Trust of Trusts

02/11/2005 12:00 am EST


Gordon Pape

Editor and Publisher, The Income Investor and the Internet Wealth Builder

Gordon Pape has written more than 40 books on investing, and publishes four newsletters. A Canadian, Gordon is also a leading expert in the increasingly popular field of Canadian high income trusts. Here, he looks at a more conservative, "trust of trusts."

"Income trusts are similar to real estate investment trusts, but with some unique characteristics. They are structured as a trust, not a corporation. The difference is significant, as under Canadian law, a trust must pay out its profits to shareholders at least once a year. Payments are made monthly in most cases, so steady cash flow is an important advantage. It is important to remember that the payments are not guaranteed. These are not bonds and if a trust runs into financial problems it may reduce or even suspend distributions. That’s bad news. As a general rule, these trusts offer only modest growth potential. Also as a general rule, the higher the cash yield from the trust, the greater the risk.

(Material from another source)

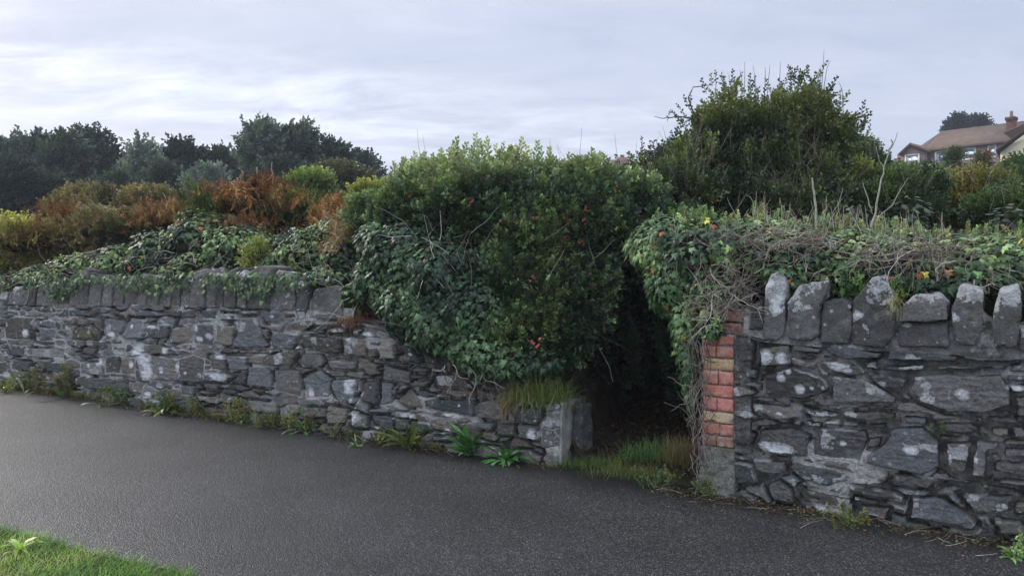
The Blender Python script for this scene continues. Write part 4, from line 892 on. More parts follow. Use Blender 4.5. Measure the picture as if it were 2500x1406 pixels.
# broad-leaved foreground shrubs
def broad(px, py, Yd, rx, rz, n, label):
    c0 = P(px, py, Yd); o = thing('broad_leaved_plant', (c0[0], Yd, c0[2]-rz), label, 'plant', 'grey-green broad-leaved plants on the right bank'); bl = [(*c0, rx, rx*.8, rz), (c0[0]+.1, c0[1], c0[2]-rz*.6, rx*.7, rx*.6, rz)]
    p, nr = blob_pts(bl, n, depth=.3); a = Acc(); scatter(a, oval_leaf(.30), p, frames_nt(unit(nr*.6+rng.normal(size=p.shape)*.4+[0, 0, .8]), nr+rng.normal(size=p.shape)*.5+[0, 0, -.3]), rng.uniform(.06, .10, n), pick(n, [(.04, .058, .036), (.06, .08, .05), (.03, .045, .03)]))
    a.build('foliage', M_ivy, o); twigs('stem', o, [(wander((c0[0], c0[1], c0[2]-rz*1.8), (rng.uniform(-.4, .4), -.1, 1), rz*2, 5, .1), .006, .003, BRN) for _ in range(5)])
broad(2215, 505, 7.4, .16, .12, 70, 'grey-green broad-leaved plant right of the forked bare stem')
broad(2090, 510, 7.2, .09, .08, 34, 'small grey-green broad-leaved plant just left of the forked bare stem')
broad(2470, 535, 6.8, .18, .13, 80, 'grey-green broad-leaved plant at the right edge above the ivy')

# --- left bank: bracken and rough shrubs
def frond_tpl(seed):
    r = np.random.default_rng(seed); V = []; Fs = []; T = []; n = 11
    st = [np.array([.28*(k/n)**2*1.2, 0, k/n*(1-.12*(k/n)**2)]) for k in range(n+1)]
    for k in range(n):
        b0 = len(V); V += [st[k]+[0, -.008, 0], st[k]+[0, .008, 0], st[k+1]+[0, .006, 0], st[k+1]+[0, -.006, 0]]; Fs.append((b0, b0+1, b0+2, b0+3)); T += [[1.1, .95, .8]]*4
        if k < 3: continue
        for s_ in (-1, 1):
            L = .34*(1-(k-3)/n)*r.uniform(.7, 1.1); d = unit(np.array([.35+r.uniform(-.2, .3), s_*1.0, .15-r.uniform(0, .7)])); w_ = unit(np.cross(d, [r.uniform(-.5, .5), 0, 1]))*L*.17; b = st[k]; b0 = len(V)
            V += [b, b+d*L*.45+w_, b+d*L+[0, 0, -.05], b+d*L*.5-w_]; Fs.append((b0, b0+1, b0+2, b0+3)); T += [[r.uniform(.75, 1.25)]*3]*4
    return np.array(V), [np.array(Fs)], np.array(T)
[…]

"Although we expect more modest gains from income trusts this year than last (when several of our recommended trusts had total returns above 100%), we still think three factors will help this market. First, Canadian interest rates are not likely to go up for a while, as inflation is not a serious threat. The second factor is that the fear of limited liability to shareholders is now gone and pension plans are now poised to buy more aggressively. Finally, Standard & Poor's has announced that income trusts will be included in the benchmark S&P Toronto composite index by mid-year, which means that index funds would have to buy them in order to track the index properly. So the bottom line is that while I believe the sector is relatively expensive, I don’t expect to see a sharp correction.

"But since the market has become expensive, I suggest that you not try to pick individual trusts. Rather, my advice is to let the pros pick the trusts for you. I suggest the  Lawrence Payout Ratio Trust (CA:LPR.UN  Toronto), a closed-end fund that invests in a portfolio of 40 equally weighted income trusts with the lowest cash payout ratios from various sectors. The payout ratio is very important when it comes to selecting an income trust. It’s the percentage of a trust’s cash flow that is distributed in a particular year. The idea behind this trust is that the lower the payout ratio, the greater the chance that a trust will be able to maintain its current distribution levels and increase them down the road.

"The history of the income trust sector has clearly shown that when a trust is forced to cut distributions, its share price gets clobbered, sometimes disproportionately. So the theory is that the structure behind this fund will greatly reduce that possibility. Some of the other criteria for inclusion in this fund are a market cap of at least $200 million, a listing of at least a year on the Toronto stock exchange, and no reductions or suspension in payments for at least two years.

"This fund is brand new, so we don’t have a history for it. Payments will be made monthly. The first payment of 8.75 cents per unit will be made on February 14. I don’t expect that subsequent payments will be that high, because this payment covers a six-week period. However, I think an average monthly payout of 6 cents a unit is quite feasible. Based on the recent price of $10.22 per unit, that would produce a 7% annual cash yield. Since the current yield of the trusts in the portfolio is slight over 8%, that does not seem out of line. Yes, you can get higher yields from selected individual trusts. But this portfolio should provide a reasonable return and offers a lower risk level that I think is appropriate right now."